# [TASK GOAL]
Pick out every line in the data below that holds "follow".

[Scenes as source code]
▬▬▬▬▬▬

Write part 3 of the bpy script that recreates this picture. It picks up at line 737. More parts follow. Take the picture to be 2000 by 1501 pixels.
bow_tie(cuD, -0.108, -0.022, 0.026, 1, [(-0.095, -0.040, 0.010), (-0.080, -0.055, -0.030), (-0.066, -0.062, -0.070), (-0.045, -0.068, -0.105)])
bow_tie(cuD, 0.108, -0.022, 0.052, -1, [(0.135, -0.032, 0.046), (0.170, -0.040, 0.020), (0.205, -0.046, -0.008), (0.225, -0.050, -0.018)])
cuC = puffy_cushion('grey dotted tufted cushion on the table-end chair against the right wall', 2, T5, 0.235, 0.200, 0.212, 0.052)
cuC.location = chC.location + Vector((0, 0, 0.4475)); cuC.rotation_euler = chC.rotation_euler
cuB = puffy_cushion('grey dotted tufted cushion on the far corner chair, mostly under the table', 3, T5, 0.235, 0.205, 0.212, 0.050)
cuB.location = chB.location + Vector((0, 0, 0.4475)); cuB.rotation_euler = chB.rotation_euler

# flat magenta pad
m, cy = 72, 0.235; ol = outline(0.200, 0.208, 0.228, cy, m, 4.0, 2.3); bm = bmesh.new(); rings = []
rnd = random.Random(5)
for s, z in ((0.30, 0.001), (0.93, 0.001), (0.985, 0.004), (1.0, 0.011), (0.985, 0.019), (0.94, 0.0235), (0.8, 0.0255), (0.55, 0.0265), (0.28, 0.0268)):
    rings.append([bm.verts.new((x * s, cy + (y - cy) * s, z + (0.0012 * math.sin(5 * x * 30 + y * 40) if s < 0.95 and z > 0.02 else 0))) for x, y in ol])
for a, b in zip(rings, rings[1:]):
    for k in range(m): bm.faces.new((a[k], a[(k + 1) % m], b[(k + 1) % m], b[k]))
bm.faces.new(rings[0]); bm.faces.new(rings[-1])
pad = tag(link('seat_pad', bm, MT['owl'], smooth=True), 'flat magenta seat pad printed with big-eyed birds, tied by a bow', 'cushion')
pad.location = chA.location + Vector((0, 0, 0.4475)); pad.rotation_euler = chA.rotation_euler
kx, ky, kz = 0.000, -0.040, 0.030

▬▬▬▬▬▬

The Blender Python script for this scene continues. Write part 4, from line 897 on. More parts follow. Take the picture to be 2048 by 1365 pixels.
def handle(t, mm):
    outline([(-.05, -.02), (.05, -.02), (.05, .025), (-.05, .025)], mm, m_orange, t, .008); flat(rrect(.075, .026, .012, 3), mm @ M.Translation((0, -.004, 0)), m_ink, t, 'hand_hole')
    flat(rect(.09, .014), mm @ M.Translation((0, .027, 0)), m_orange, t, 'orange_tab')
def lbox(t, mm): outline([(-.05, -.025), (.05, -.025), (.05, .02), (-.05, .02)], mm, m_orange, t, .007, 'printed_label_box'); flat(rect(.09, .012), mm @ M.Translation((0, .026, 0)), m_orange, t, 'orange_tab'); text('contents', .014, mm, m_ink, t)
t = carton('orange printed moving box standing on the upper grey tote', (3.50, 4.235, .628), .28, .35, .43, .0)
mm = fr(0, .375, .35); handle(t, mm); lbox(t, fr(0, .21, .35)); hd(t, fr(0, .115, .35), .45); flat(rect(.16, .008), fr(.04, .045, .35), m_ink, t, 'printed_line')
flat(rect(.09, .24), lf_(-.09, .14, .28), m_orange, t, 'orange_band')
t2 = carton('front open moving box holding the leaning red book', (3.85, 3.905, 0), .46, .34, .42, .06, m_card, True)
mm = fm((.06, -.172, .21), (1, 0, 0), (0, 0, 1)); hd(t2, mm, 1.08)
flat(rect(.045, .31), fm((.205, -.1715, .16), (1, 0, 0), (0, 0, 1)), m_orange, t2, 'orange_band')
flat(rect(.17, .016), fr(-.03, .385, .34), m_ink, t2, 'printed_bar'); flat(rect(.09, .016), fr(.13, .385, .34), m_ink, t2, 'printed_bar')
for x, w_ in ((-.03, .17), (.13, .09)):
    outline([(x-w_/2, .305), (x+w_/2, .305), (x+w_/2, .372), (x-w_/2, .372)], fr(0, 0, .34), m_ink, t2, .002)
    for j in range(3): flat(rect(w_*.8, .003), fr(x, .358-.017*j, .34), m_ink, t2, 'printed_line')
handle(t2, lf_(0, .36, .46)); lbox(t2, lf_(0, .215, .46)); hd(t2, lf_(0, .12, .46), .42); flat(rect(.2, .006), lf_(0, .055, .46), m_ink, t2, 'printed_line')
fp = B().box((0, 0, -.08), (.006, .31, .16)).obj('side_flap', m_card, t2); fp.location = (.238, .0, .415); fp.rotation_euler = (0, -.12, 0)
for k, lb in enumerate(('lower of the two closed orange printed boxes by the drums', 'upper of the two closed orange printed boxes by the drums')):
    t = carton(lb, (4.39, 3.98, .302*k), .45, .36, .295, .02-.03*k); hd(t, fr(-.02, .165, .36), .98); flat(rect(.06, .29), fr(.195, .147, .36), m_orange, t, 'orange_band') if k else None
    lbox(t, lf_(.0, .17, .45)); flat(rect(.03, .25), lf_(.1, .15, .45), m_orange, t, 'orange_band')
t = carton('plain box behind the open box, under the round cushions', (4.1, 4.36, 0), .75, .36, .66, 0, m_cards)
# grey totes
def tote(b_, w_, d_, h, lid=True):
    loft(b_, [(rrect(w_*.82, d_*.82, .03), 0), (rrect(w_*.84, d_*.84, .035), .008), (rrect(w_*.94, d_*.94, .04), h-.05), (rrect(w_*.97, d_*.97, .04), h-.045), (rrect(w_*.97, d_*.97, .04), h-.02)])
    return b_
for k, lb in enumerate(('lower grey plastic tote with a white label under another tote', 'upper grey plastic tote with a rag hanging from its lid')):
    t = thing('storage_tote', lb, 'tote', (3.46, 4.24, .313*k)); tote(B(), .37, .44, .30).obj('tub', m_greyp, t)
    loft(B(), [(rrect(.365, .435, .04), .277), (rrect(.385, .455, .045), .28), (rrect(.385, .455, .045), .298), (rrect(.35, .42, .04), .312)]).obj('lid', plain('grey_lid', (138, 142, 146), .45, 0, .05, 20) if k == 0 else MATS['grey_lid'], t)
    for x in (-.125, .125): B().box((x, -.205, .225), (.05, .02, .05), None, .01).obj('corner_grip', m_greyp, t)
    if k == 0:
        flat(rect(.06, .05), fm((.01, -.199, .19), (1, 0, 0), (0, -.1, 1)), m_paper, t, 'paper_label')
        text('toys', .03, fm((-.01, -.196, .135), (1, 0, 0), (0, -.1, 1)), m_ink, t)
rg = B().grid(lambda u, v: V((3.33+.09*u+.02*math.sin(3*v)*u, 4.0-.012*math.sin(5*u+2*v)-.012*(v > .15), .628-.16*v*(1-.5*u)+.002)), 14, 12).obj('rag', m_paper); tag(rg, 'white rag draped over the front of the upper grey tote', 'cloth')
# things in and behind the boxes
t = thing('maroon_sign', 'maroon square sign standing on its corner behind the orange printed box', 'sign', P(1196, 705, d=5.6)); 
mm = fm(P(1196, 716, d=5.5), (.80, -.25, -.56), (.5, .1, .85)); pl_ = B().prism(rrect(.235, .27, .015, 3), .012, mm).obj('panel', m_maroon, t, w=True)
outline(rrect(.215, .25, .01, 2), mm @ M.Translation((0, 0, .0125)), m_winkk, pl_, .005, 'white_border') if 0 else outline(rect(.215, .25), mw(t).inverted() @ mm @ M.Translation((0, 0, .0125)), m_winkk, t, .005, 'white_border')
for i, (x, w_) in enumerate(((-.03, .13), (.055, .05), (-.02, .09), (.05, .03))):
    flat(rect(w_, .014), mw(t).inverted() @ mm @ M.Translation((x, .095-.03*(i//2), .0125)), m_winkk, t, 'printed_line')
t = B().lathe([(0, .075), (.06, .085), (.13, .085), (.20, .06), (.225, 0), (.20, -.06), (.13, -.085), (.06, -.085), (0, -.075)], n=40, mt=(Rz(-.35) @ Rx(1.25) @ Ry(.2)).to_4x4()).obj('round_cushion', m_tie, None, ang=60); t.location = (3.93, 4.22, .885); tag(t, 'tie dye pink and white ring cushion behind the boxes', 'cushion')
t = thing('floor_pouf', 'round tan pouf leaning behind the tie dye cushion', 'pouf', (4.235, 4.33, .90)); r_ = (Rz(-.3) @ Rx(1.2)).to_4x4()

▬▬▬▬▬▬

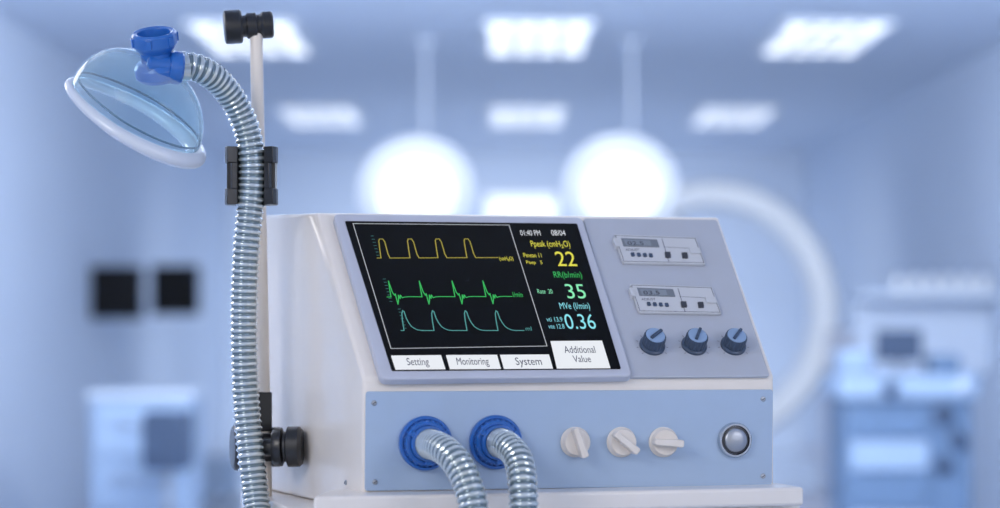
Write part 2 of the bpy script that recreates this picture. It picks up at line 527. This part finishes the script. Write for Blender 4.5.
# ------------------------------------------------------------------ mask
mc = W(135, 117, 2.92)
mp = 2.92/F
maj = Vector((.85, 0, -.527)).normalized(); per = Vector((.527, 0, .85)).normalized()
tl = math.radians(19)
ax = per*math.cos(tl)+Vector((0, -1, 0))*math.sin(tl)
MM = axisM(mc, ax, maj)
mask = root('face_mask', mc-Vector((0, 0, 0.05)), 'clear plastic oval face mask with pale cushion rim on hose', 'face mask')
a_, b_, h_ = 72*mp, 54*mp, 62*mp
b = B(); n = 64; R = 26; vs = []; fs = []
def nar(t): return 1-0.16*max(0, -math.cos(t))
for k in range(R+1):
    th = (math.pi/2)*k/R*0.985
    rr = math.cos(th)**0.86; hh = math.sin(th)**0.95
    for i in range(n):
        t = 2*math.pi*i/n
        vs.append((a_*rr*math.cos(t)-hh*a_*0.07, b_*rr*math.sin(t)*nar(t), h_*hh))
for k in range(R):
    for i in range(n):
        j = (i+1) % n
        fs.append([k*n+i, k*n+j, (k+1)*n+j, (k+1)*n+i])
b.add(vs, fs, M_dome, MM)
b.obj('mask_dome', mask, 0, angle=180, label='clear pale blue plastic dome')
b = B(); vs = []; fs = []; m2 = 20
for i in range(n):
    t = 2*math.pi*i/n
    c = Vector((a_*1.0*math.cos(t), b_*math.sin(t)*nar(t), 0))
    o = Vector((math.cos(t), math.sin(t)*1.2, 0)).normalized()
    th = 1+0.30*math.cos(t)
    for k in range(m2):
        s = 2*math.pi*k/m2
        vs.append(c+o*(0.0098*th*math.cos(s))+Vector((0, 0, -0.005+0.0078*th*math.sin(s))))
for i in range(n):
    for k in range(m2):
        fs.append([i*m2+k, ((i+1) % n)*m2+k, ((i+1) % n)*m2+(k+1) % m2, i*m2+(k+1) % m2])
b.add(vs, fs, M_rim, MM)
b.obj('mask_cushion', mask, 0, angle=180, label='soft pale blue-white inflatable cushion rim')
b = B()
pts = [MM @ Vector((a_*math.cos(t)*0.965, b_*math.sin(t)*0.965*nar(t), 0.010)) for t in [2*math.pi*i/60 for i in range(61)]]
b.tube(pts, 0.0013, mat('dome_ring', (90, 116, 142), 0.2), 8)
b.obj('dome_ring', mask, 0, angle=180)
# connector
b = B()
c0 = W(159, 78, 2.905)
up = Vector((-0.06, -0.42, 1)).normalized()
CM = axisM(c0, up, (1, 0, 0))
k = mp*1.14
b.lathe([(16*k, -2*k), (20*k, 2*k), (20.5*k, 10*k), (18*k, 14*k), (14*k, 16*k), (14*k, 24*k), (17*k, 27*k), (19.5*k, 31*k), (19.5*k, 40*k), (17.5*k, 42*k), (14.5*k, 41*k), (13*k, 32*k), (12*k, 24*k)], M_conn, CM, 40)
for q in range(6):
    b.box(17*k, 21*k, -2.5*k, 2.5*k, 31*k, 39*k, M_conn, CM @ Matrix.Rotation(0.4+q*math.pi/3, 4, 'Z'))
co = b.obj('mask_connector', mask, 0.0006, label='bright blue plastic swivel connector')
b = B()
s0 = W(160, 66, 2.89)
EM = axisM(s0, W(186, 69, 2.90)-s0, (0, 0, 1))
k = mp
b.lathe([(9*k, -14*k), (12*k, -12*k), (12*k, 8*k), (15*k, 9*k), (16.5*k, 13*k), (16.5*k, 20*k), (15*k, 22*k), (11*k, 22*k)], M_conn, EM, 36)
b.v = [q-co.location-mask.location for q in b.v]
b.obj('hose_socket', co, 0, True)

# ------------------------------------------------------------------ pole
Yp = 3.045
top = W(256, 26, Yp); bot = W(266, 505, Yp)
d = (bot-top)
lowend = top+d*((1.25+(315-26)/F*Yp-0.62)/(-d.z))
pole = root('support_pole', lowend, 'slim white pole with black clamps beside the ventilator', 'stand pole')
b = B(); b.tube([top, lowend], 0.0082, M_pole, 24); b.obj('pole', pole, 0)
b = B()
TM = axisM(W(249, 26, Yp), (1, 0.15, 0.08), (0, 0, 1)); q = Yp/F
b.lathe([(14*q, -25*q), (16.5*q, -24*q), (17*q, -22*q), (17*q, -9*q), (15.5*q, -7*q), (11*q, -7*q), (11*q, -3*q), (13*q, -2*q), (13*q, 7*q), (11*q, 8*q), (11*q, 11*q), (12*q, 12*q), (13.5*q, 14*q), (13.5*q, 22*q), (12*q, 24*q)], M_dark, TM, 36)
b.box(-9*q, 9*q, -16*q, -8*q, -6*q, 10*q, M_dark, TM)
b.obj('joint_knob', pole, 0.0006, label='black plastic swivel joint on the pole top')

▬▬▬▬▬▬

# [FULL SOLUTION]
Write part 3 of the bpy script that recreates this picture. It picks up at line 737. More parts follow. Take the picture to be 2000 by 1501 pixels.
The Blender Python script for this scene continues. Write part 4, from line 897 on. More parts follow. Take the picture to be 2048 by 1365 pixels.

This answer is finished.